Gaby Aghion


Gabrielle Aghion was a French fashion designer and the founder of the French fashion house Chloé. She is said to have coined the phrase "prêt-à-porter".

Career

Born in Alexandria, Egypt, the daughter of a cigarette factory manager, she met her husband, Raymond Aghion, when both were seven years old in elementary school. He was born into a wealthy family of cotton exporters, but displayed early stirrings of the social consciousness that would later land him in political exile. Gaby and Raymond, both Jewish, married at the age of 19. The couple moved to Paris in 1945. In Paris the Aghions gravitated toward the Communists, becoming close to writers Louis Aragon, Paul Éluard and Tristan Tzara. Gaby launched Chloé in 1952. Raymond opened an art gallery in 1956, specializing in modern art.
According to the website of Chloé, Aghion rejected the stiff formality of 1950s fashion and created soft, feminine, body conscious clothes from fine fabrics, and called them "luxury prêt-à-porter". Unique for their time, they were beautifully made clothes available off the rack. She set up her workshop in a maid's room above her large flat.
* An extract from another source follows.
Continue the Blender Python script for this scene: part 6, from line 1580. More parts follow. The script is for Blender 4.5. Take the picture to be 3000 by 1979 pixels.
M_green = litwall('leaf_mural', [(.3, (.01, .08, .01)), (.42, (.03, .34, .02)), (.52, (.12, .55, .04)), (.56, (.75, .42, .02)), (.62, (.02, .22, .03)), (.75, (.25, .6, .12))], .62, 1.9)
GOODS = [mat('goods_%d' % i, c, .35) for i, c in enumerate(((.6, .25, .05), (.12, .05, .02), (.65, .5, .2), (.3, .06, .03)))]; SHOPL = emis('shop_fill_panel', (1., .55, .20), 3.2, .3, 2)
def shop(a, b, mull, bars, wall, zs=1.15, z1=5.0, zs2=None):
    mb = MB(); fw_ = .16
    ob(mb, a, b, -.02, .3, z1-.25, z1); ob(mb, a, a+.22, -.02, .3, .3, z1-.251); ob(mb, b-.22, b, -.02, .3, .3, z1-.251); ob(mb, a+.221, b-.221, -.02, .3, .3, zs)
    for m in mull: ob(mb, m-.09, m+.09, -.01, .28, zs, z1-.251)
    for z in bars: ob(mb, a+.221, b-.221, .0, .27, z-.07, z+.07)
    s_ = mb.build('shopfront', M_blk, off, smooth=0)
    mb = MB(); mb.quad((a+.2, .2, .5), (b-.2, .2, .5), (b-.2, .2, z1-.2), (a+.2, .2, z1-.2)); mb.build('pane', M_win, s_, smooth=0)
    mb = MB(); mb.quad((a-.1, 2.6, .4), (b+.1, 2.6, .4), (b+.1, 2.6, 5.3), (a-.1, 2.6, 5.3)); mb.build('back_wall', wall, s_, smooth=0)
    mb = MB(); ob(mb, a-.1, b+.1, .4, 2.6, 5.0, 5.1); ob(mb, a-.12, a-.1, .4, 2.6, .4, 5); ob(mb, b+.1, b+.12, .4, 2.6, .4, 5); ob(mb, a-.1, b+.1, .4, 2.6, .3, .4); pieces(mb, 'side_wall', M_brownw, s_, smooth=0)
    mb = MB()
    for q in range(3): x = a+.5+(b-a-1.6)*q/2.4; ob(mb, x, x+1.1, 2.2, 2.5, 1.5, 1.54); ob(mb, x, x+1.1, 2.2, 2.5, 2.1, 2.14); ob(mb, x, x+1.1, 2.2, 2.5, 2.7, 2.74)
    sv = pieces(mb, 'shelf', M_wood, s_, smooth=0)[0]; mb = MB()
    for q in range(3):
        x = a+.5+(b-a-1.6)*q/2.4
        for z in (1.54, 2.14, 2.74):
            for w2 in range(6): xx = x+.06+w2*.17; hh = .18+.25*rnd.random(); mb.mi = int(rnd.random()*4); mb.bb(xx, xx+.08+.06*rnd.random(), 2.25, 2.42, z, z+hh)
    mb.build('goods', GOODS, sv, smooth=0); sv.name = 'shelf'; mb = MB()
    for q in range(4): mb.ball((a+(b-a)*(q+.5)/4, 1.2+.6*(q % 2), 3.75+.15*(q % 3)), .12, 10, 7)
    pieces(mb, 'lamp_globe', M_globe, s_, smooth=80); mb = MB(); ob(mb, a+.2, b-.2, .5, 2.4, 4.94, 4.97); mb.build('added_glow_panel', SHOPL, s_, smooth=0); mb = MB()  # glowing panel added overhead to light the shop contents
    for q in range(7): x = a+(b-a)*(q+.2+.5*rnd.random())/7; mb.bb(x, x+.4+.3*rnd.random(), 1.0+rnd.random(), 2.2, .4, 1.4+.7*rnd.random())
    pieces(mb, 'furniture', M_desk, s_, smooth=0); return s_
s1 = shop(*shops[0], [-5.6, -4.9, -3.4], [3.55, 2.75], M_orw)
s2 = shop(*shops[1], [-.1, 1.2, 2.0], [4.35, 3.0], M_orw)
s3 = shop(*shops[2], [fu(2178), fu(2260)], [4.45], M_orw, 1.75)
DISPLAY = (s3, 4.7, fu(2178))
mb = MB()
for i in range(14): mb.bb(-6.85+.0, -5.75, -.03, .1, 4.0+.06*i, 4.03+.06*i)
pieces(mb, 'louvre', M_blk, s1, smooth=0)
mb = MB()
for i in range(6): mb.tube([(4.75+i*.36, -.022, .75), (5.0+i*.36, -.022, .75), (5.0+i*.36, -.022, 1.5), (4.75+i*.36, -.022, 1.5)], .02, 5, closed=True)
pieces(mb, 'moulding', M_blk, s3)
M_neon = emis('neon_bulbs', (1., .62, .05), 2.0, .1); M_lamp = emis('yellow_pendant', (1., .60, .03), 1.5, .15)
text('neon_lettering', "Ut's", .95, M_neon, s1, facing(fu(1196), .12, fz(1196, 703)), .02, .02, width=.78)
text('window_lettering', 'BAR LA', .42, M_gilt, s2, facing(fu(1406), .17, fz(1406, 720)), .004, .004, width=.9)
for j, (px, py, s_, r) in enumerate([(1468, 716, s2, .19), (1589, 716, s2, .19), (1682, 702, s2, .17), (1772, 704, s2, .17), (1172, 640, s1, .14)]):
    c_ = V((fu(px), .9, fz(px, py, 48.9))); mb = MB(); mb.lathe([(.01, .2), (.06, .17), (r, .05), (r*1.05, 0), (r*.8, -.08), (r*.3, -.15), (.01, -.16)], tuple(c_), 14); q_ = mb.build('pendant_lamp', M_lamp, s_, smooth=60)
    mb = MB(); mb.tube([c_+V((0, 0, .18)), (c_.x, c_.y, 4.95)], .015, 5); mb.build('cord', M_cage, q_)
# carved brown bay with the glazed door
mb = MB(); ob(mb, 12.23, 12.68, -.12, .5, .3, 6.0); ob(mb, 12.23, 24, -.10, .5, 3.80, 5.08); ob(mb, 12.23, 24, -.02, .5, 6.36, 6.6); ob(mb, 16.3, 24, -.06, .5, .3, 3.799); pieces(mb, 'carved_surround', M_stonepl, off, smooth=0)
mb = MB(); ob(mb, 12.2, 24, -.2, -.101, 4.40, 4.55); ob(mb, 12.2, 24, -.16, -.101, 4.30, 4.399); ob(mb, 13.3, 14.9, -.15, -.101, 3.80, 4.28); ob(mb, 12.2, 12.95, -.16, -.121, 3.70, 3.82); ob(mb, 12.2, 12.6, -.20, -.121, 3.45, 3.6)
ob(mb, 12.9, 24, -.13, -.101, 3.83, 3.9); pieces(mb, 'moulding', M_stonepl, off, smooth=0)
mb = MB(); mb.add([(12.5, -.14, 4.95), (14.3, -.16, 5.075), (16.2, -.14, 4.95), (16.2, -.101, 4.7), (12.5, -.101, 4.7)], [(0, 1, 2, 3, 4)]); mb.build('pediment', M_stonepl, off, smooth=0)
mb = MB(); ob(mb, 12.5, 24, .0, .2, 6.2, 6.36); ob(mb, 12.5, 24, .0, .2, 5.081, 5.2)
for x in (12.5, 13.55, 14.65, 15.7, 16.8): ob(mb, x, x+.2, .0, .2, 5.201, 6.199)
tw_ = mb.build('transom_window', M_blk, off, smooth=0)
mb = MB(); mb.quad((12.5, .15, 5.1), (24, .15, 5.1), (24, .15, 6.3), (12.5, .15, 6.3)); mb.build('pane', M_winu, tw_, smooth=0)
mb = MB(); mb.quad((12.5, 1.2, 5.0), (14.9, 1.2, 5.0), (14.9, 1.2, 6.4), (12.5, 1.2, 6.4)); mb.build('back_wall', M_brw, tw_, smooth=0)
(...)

In 1953, Gaby Aghion joined forces with Jacques Lenoir – he ran the business side and she ran the creative side. The duo put on the first Chloé show in 1956 at a breakfast at the Café de Flore, the epicentre of young intellectual Parisians of the 1940s and 1950s.
Aghion, later retired from the public eye, said: "Everything was yet to be invented, and this thrilled me." Aghion hired Karl Lagerfeld early in his career, and other emerging fashion designers. Her son, Philippe, recalls Lagerfeld coming to the company in the mid-1960s: "When he arrived from Jean Patou, Karl was a shy individual. He and my mother made a fantastic team. He came into the spirit of Chloé."
Gaby Aghion continued to run the house until 1985, when Chloé was bought-out by Dunhill Holdings. She died in Paris on 27 September 2014.